Teju Cole’s latest project is one of contradictions: between form and content; word and image; seen and unseen; known and unknown … The book is diachronic, requiring temporal progression — the turning of pages — each spread containing a single image and single text. Though Cole includes locations, he’s removed all dates, preventing the effect of a travel log and allowing the ebb and flow of motifs to create connections … Cole’s juxtapositions of form and content — words and pictures — make us freshly see the genres, places, and everyday occurrences we thought we knew.
...[an] engagingly meandering, genre-bending collection ... Cole is a master of the quiet, often nonsensical workings of the mind. Here, images take center stage: one per every two pages, with short accompanying text, like the notes at a gallery show ... A strange, cerebral, and very beautiful journey.

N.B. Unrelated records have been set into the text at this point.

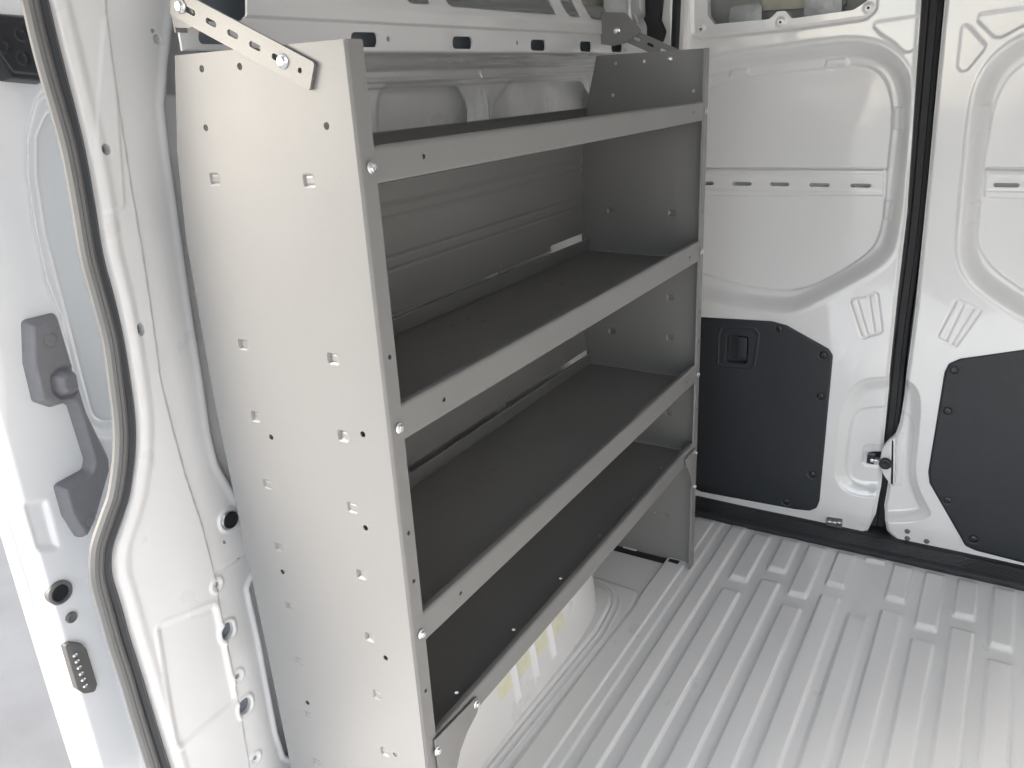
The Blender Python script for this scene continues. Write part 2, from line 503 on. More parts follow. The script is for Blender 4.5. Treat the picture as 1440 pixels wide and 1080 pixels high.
place('bolt_y', 'bolt', (c2[0], 1.348, c2[1]), M['zinc'], wb2)

# ================================================================== VAN
van = empty('cargo_van', (.48, .4, 0), 'white cargo van interior with ribbed bare floor, twin rear doors and open side door', 'van')

# ---- floor
ARCH = fillet([(-.47, 1.10), (-.155, 1.10), (-.13, .9), (-.15, .05), (-.47, .05)], .16)
FL_EDGE = fillet([(-.47, 1.155), (-.10, 1.135), (-.085, 1.06), (-.105, .0), (-.47, .0)], .04)
RIB_X = [.149, .2405, .3255, .4145, .58, .669, .757, .850, .94, 1.03, 1.12, 1.21]
def floor_h(U, V):
    H = np.zeros_like(U)
    def rib(x0, x1, y0, y1, h=.0095, w=.0085, e=.024):
        sx = S((U - x0) / w) * S((x1 - U) / w)
        sy = S((V - y0) / e) * S((y1 - V) / e)
        return h * sx * sy
    for k, x in enumerate(RIB_X):
        early = k in (0, 2, 5, 7, 9, 11)
        yf, yn = (1.318, 1.268) if early else (1.418, 1.367)
        H = np.maximum(H, rib(x - .0305, x + .0305, yf - .003, 1.80))
        H = np.maximum(H, rib(x - .0305, x + .0305, -3, yn, e=.014))
    H *= 1 - .75 * S((V - 1.602) / .034)
    H = np.maximum(H, rib(.466, .530, 1.597, 1.8) * (1 - .5 * S((V - 1.618) / .02)))
    H = np.maximum(H, rib(.466, .536, -3, 1.33, h=.006, w=.016, e=.06))
    H = np.maximum(H, rib(.037, .090, -3, 1.8))
    H = np.maximum(H, rib(-.088, -.016, -3, 1.8))
    H = np.maximum(H, rib(-.04, .012, -3, 1.8, h=.0045))
    H = np.maximum(H, rib(-.245, -.185, 1.325, 1.8))
    H = np.maximum(H, rib(-.165, -.115, 1.345, 1.8))
    H *= 1 - .75 * S((V - 1.612) / .03)
    fe = sdp(U, V, FL_EDGE, .06)
    k = inside(fe - .002, .008)
    H = H * (1 - inside(fe - .015, .02)) + .005 * k
    ar = sdp(U, V, ARCH, .06)
    H += .004 * ridge(ar - .012, .007) + .003 * ridge(ar - .030, .005) + .008 * S(1 - (ar + .004) / .012) * (ar < .012)
    H += .0007 * np.sin(U * 23 + V * 3) * np.sin(V * 11)
    return H
sheet('floor', M['floor'], van, 2, 0, 1, (-.50, 1.40, -1.45, 1.70), (.0022, .0052), floor_h, None, edge=.03)

bm = bmesh.new(); add_box(bm, (-.56, -1.5, -.30), (-.46, 1.8, -.035), .01); bm_obj('side_sill', bm, M['paint_dull'], van)
# ---- rear sill (black tread strip)
pr = [(1.641, -.03), (1.641, .013), (1.645, .0185), (1.655, .024)]
for k in range(7):
    y = 1.660 + k * .010
    pr += [(y, .0205), (y + .002, .0235), (y + .006, .0235), (y + .008, .0205)]
pr += [(1.735, .024), (1.80, .024), (1.80, -.03)]
bm = bmesh.new(); rows = []
for x in (-.52, 1.42): rows.append([bm.verts.new((x, p[0], p[1])) for p in pr])
for i in range(len(pr)):
    j = (i + 1) % len(pr); bm.faces.new((rows[0][i], rows[0][j], rows[1][j], rows[1][i]))
bm.faces.new(rows[0]); bm.faces.new(rows[1][::-1])
bm_obj('rear_sill', bm, M['sillplastic'], van)

# ---- wheel arch
def arch_h(U, V):
    t = np.clip(np.abs((U - .575) / .535), 0, 1); a = (1 - t ** 5) ** (1 / 3.2)
    w = np.clip(V / .40, 0, 1); b = (1 - w ** 5) ** (1 / 4)
    H = (.275 - .05 * V / .4) * a * b
    for k in (4, 5, 6):
        y0 = .152 + k * .09
        bead_ = S(1 - np.abs(U - y0) / .014) * S((V - .048) / .025)
        H += .012 * bead_ * (a > .6)
    return H
wa = sheet('wheel_arch', M['paint_dull'], van, 0, -.418, 1, (.035, 1.115, -.01, .405), .003, arch_h, None, edge=0)
for k in (3, 4, 5, 6):       # yellowish adhesive patches between the beads
    y0 = .152 + k * .09
    sheet('adhesive_patch', M['film'], wa, 0, -.4165, 1, (y0 + .016, y0 + .074, .108, .33), .006, lambda U, V: arch_h(U, V), None, edge=0)

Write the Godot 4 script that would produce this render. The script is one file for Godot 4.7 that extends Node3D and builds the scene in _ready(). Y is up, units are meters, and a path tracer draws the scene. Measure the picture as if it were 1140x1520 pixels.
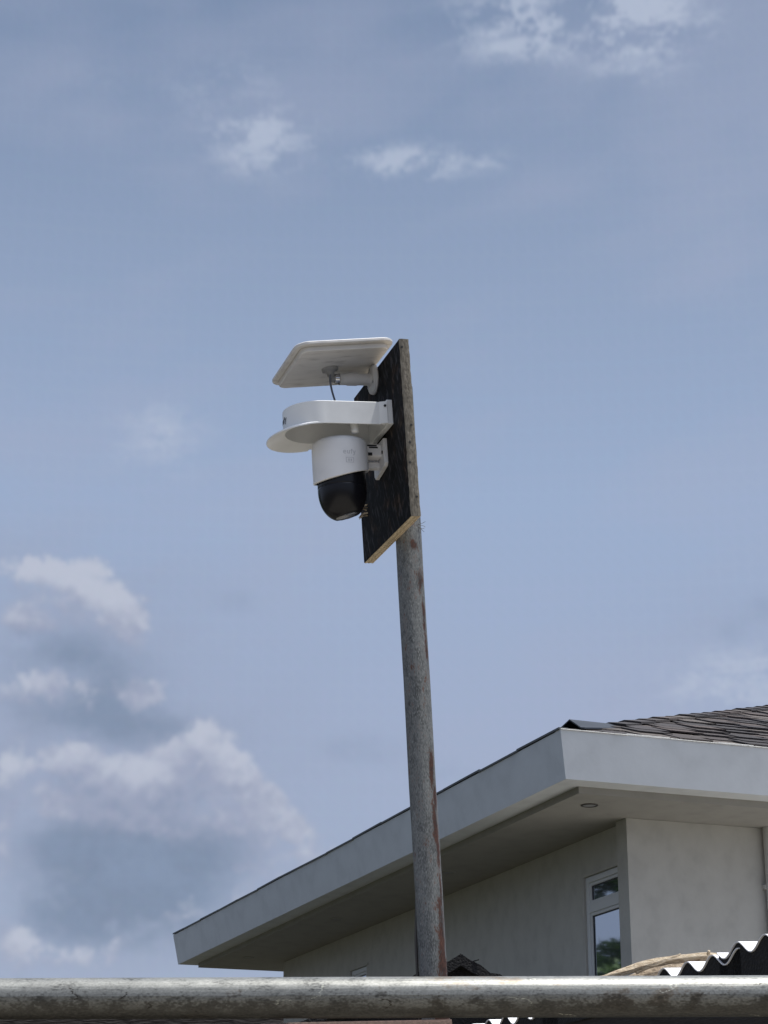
extends Node3D

# ------------------------------------------------------------------ set-up
const SUN_AT := Vector3(0.24, 0.95, 0.07)
var rng := RandomNumberGenerator.new()
var M := {}
var taken := {}

func _ready() -> void:
	rng.seed = 4711
	var cam := Camera3D.new()
	cam.name = "camera"
	add_child(cam)
	cam.position = Vector3(0, 1.6, 0)
	cam.rotation_degrees = Vector3(19.8, 0, 0)
	cam.fov = 27.92
	cam.far = 4000.0
	cam.current = true
	var env := Environment.new()
	env.background_mode = Environment.BG_SKY
	env.tonemap_mode = Environment.TONE_MAPPER_LINEAR
	env.tonemap_exposure = 1.0
	env.sdfgi_enabled = true
	env.ssao_enabled = true
	env.ssil_enabled = true
	var sky := Sky.new()
	sky.sky_material = make_sky()
	env.sky = sky
	var we := WorldEnvironment.new()
	we.name = "environment"
	we.environment = env
	add_child(we)
	var sun := DirectionalLight3D.new()
	sun.name = "sun"
	add_child(sun)
	sun.light_energy = 1.5
	sun.light_color = Color(1.0, 0.985, 0.955)
	sun.light_angular_distance = 0.6
	sun.shadow_enabled = true
	var to_sun := SUN_AT.normalized()
	sun.look_at_from_position(to_sun * 50.0, Vector3.ZERO, Vector3(0, 0, -1))

	make_materials()
	make_ground()
	make_house()
	make_shed()
	make_trees()
	make_low_roof()
	make_pipes()
	make_mount()

# ------------------------------------------------------------------ colour and node helpers
func lin(r: float, g: float, b: float) -> Color:
	return Color(r, g, b).linear_to_srgb()

func numbered(called: String) -> String:
	var n: int = taken.get(called, 0)
	taken[called] = n + 1
	return called if n == 0 else "%s_%03d" % [called, n]

func thing(called: String, label: String, category: String, t: Transform3D, group := "") -> Node3D:
	var o := Node3D.new()
	o.name = numbered(called)
	add_child(o)
	o.transform = t
	tag(o, label, category, group)
	return o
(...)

...an eclectically brilliant distillation of what photography can do, and why it remains an important art form ... Cole’s often brief commentaries function less like little helping-hand guides and more like an expertly executed and insightful narrative. These bite-size prose pieces are intricately structured, hauntingly written and add up to much more than the sum of their parts ... Cole has crafted a beautifully wrought and finely blended mixture of visual and narrative art. It is a chimera of thought and craft, of intellect and emotion, of the political and the personal, the historical and the contemporary.